DirectTV now does 1080P albeit heavily compressed. TBH even fewer people will recognize the diffence between 1080i and 1080P and most HDTVs being sold are still 720P so it is null point anyhow.


1080p downscaled to 768 lines can make a good difference compared to 1080i being upscaled (540 lines per frame).

 

 All those people who shoot documentries with Cannon XH-A1s and other similiar cameras that use HDV tape should really keep that in mind I guess since they only record in 1080i. How can so many people who work wiht this stuff be so wrong.Chances are you ahve seen some of this stuff on HDTV and never even knew(BTW the canon even does a trick with green CCD to achieve 1080i ).

Seriously resolution is the least important of the big factors that matter for image quality while higher resolution is nice and having lossless compression really matters(for video mastering) A lossy codec does not viewing. If you work with codecs at all you would understand that what lossy means is that it is mathematically impossible to recover the original format after compression andas such any attempt to transcode would result in a loss of image. Some lossy codecs look almost as good as the lossless and some lossless codecs look a lot worse.
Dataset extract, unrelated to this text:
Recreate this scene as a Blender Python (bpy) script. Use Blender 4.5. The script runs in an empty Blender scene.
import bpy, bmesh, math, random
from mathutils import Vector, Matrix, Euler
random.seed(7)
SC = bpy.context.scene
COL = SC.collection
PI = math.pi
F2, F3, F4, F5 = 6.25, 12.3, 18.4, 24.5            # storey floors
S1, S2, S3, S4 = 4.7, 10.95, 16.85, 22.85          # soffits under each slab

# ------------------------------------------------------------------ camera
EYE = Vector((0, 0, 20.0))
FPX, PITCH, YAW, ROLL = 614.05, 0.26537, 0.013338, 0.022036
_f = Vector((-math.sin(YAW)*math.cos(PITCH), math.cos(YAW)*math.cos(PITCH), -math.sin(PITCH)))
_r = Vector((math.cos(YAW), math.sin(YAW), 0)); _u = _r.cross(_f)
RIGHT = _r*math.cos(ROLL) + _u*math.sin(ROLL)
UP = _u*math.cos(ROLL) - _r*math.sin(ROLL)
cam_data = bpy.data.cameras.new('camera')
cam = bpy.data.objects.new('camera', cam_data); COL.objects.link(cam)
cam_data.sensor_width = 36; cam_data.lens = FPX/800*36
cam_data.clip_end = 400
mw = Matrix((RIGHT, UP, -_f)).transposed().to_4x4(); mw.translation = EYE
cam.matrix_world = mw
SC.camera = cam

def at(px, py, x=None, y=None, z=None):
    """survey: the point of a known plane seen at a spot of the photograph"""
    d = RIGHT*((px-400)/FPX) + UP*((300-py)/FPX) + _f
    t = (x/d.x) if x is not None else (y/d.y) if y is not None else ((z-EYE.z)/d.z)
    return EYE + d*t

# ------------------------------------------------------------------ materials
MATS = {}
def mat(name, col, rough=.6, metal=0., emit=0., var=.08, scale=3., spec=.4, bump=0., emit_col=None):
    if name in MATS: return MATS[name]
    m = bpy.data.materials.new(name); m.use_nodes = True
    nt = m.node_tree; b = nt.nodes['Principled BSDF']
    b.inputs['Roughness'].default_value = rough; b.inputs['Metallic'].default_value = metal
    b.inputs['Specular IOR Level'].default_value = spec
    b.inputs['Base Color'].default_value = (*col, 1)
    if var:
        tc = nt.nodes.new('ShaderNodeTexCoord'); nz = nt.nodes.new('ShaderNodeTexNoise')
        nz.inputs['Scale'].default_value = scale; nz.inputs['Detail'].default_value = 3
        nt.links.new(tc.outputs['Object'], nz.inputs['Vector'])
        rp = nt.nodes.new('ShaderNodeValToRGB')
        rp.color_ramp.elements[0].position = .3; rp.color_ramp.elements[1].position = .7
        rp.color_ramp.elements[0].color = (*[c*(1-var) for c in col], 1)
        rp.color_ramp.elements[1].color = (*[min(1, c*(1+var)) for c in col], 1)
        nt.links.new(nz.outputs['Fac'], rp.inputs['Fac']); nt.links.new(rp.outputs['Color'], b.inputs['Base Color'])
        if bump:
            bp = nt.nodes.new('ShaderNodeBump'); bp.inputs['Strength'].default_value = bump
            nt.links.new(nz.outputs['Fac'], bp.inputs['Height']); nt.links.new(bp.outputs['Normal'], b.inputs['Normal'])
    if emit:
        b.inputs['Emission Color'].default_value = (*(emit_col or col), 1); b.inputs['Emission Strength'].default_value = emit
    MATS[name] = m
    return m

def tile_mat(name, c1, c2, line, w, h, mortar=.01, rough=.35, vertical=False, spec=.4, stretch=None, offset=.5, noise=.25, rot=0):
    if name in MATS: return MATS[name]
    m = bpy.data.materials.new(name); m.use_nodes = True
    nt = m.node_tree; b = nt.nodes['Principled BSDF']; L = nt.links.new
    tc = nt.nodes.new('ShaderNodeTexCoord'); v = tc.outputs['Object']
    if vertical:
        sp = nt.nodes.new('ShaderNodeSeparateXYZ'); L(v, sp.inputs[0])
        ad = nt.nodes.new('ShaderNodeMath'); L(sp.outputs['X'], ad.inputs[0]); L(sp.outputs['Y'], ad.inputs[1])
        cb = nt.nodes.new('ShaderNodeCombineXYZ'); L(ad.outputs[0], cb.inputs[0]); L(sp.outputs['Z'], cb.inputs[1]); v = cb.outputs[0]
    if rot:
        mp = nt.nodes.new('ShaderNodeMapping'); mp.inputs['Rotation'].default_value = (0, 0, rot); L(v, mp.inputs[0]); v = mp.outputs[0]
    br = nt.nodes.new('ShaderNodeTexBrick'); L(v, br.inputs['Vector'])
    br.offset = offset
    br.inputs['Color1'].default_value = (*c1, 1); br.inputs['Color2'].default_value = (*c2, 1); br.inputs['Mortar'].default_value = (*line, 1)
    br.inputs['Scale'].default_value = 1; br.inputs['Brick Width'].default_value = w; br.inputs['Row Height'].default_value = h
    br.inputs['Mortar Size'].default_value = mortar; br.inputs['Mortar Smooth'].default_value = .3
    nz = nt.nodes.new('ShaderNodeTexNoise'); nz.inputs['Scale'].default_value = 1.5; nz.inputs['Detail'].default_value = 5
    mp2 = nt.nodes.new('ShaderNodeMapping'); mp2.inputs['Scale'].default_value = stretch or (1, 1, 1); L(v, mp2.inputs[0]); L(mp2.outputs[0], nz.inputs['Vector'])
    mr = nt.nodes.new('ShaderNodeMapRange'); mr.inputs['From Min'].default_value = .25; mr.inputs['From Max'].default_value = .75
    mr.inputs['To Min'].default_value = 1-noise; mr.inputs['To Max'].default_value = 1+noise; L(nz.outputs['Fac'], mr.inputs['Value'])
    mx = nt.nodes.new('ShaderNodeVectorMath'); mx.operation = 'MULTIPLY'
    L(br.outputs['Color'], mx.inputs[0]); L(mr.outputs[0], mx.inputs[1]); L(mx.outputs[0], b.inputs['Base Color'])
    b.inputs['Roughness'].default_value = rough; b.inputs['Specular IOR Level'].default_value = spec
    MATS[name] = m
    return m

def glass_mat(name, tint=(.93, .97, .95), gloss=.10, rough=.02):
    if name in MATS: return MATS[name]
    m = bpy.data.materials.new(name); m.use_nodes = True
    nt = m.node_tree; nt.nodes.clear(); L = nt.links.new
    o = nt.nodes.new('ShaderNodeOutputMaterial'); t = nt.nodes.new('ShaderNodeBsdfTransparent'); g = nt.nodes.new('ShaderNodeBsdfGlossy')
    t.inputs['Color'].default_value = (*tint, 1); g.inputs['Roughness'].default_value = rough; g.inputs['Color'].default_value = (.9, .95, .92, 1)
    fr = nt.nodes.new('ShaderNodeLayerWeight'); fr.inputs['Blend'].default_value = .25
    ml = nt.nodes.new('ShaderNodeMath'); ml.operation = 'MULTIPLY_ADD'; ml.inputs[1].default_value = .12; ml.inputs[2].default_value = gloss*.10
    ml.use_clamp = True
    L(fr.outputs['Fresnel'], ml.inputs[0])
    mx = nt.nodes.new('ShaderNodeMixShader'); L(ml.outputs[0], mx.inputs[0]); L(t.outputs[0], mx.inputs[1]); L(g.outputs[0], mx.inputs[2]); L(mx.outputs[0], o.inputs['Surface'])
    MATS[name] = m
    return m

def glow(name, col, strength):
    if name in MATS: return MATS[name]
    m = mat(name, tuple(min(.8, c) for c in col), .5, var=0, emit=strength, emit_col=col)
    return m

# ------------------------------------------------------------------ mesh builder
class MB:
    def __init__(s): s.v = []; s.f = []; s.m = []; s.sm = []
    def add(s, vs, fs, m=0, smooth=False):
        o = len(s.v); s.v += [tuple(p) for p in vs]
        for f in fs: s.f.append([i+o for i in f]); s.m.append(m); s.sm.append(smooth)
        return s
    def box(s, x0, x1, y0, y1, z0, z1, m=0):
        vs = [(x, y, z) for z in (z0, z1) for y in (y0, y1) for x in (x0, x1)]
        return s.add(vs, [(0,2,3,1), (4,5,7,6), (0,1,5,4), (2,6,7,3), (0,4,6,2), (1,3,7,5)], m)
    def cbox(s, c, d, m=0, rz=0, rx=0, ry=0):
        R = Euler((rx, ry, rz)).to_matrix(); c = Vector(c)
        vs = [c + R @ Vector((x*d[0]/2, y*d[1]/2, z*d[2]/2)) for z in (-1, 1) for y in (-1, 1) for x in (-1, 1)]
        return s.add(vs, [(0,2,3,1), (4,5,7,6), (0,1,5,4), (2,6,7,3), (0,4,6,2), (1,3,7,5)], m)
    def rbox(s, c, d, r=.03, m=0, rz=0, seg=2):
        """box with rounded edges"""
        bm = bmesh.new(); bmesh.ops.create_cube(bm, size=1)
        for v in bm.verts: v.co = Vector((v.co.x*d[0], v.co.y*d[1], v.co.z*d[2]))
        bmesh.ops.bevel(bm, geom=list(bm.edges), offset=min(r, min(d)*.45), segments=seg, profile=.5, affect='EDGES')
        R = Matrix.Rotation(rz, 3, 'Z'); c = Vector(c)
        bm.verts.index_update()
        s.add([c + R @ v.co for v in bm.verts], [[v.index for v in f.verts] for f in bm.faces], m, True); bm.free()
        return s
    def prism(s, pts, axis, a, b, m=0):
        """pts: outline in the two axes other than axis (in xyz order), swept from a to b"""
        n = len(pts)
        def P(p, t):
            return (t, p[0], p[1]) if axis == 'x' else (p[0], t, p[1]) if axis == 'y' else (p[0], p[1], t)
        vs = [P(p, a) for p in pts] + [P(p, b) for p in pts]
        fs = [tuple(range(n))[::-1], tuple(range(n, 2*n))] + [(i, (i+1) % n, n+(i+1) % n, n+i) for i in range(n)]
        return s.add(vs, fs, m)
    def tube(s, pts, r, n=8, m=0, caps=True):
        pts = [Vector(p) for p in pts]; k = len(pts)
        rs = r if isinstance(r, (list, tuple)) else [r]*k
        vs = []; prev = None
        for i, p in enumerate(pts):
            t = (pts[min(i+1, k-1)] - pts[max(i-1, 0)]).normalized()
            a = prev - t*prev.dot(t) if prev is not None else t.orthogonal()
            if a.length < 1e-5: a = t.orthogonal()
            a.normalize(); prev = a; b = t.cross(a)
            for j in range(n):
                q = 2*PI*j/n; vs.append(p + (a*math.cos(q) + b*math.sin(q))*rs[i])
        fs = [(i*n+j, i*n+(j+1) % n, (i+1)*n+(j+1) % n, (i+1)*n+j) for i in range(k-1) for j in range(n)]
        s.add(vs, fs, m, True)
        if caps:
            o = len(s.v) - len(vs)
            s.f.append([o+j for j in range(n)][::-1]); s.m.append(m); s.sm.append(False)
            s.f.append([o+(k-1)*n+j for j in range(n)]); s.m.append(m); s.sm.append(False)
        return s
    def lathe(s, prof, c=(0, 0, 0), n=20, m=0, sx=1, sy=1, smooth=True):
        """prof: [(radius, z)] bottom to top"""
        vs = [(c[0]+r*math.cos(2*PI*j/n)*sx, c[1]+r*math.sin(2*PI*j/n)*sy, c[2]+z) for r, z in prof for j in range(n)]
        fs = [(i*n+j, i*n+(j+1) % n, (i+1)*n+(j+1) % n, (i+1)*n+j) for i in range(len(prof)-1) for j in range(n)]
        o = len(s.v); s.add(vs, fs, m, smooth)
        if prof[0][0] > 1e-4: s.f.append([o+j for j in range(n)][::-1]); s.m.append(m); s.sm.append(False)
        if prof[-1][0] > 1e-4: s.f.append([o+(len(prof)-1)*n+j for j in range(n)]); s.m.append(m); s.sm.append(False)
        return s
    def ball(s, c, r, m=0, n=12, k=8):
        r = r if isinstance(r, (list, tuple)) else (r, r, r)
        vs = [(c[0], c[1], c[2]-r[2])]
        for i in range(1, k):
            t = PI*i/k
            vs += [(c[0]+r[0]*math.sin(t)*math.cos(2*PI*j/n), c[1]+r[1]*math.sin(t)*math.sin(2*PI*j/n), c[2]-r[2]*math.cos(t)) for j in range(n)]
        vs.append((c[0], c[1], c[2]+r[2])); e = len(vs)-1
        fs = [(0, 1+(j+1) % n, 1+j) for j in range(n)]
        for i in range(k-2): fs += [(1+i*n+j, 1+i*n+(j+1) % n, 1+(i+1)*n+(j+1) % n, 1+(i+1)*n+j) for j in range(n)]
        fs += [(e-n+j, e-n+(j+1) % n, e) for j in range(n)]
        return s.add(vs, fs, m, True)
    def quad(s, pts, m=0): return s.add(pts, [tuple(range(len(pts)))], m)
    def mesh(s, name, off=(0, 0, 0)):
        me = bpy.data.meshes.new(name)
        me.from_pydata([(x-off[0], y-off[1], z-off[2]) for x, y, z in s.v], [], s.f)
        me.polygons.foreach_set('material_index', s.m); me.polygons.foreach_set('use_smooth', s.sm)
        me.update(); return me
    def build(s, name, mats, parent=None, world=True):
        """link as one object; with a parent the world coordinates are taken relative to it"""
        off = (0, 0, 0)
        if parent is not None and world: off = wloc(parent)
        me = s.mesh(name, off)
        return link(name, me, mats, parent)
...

What you are reffering to is that the bit rate is low and hte image suffers from that and I agree.

And most of this is mute anyways as long as people watch video on TVs with filtered light they lose both colorscale and image quality.

RED save us now and release that EPIC 261 MP video sensor for $55K.

BTW it is nice to work in higher rez especially if you are going to stabilize and crop add masks and effects and composite images and then downsize the image.

 

Stop reading the companies PR books head out and actually work with this stuff once in a while. Learn about HDR and DoF and lighting. Understand what a gamut is and look at a reference monitor(trust me htey look like they are from the 80s but the picture quality beats any HDTV or LCD I have seen today by far.